A Trinamool graffiti painted on a Kolkata wall. Photograph by Dola Mitra

During elections in West Bengal, creative, often comic wall writing with cartoons and caricatures is ubiquitous and has always been popular .This graffiti, painted on a wall in Kolkata, is a Trinamool rhyme which claims that Mamata Banerjee who is affectionately called “Didi” or elder sister is a storm who will blow away her rivals. With its symbol of grassroots, Trinamool has always stood for the downtrodden and its election campaign has highlighted the various populist schemes which the Trinmaool government has rolled out for the poor. In the last decade since it came to power the Trinamool government has earned both bouquets and brickbats. While Mamata Banerjee as chief minister has been praised by the people in the districts and villages for a plethora of public distribution packages for the poor such as providing subsidized ration, allegations against her party and top leaders that they were involved in a financial scandal, known as the “chit fund scam” has been damaging. Trinamool’s biggest strength in these elections is the inability of rivals to project, prior to the elections, an alternative chief ministerial candidate who would be a match for the charismatic Didi.

A BJP graffiti painted on a Kolkata wall urges voters to put their stamps on the symbol of the lotus. Photograph by Dola Mitra

The lotus is the symbol of the BJP which rules India at the Centre. Since it came to power in the general elections of 2014, it has been on an aggressive mission of capturing power in the states too. West Bengal has been elusive for it for a number of reasons including the perception that the BJP is a Right-wing, “communal” party which has often highlighted the country’s religious divides. West Bengal has a history of Left-wing, secular politics. Included in the list of BJP’s strengths in the current elections are anti-incumbency sentiments against the party ruling the state and the idea that people could vote for the BJP in order that the same party that rules at the Centre will rule at the state too (and thereby achieve better Centre-State coordination). Furthermore, the BJP has never ruled West Bengal and therefore people could want to give it a chance to prove itself in terms of governance. All the other major contending political parties, namely Trinamool, CPIM and the Congress Party have had their turns in ruling the state. .
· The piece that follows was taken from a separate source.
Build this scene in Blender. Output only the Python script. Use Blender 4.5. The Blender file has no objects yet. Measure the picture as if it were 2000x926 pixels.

A CPIM graffiti painted on a Kolkata wall. Photograph by Dola Mitra

The hammer and sickle is the symbol of the CPIM. Along with three other communist parties the CPIM had formed an alliance known as the Left Front, which held power in West Bengal for 34 consecutive years from 1977 to 2011. Trinamool, a fledgling, 13-year-old political party in 2011, which was founded in 1998 by the firebrand former Congress Party member, Mamata Banerjee, toppled the Left Front government with its promise of “poriborton” or “change”, a word which connoted an overhaul of the entire system. During the three and a half decades that the CPIM-led government ruled, West Bengal was considered to have become economically stagnant, with allegations of corruption and complacency. By 2011, anti-incumbency was so strong against the CPIM that in the decade after Trinamool came to power, the once mighty communists were reduced to a minor force. Continuing to face defeat in every subsequent election, the CPIM could retain only a handful of seats in the state assembly, not even managing to do that in Parliament, where the West Bengal CPIM could not send a single representative in a recent general election. In the current state elections, however, the CPIM is putting its best foot forward with a list of fresh young candidates (to counter allegations that the CPIM is a party of old patriarchs who are too set in their ways to adapt to the changing times ). The CPIM is joining hands with the Congress Party. The CPIM’s strength in these elections is anti-incumbency against Trinamool at the state and anti-incumbency against BJP at the centre. This graffiti, painted on a Kolkata wall, urges people to vote for the Left parties once again so that “things can get back in order”.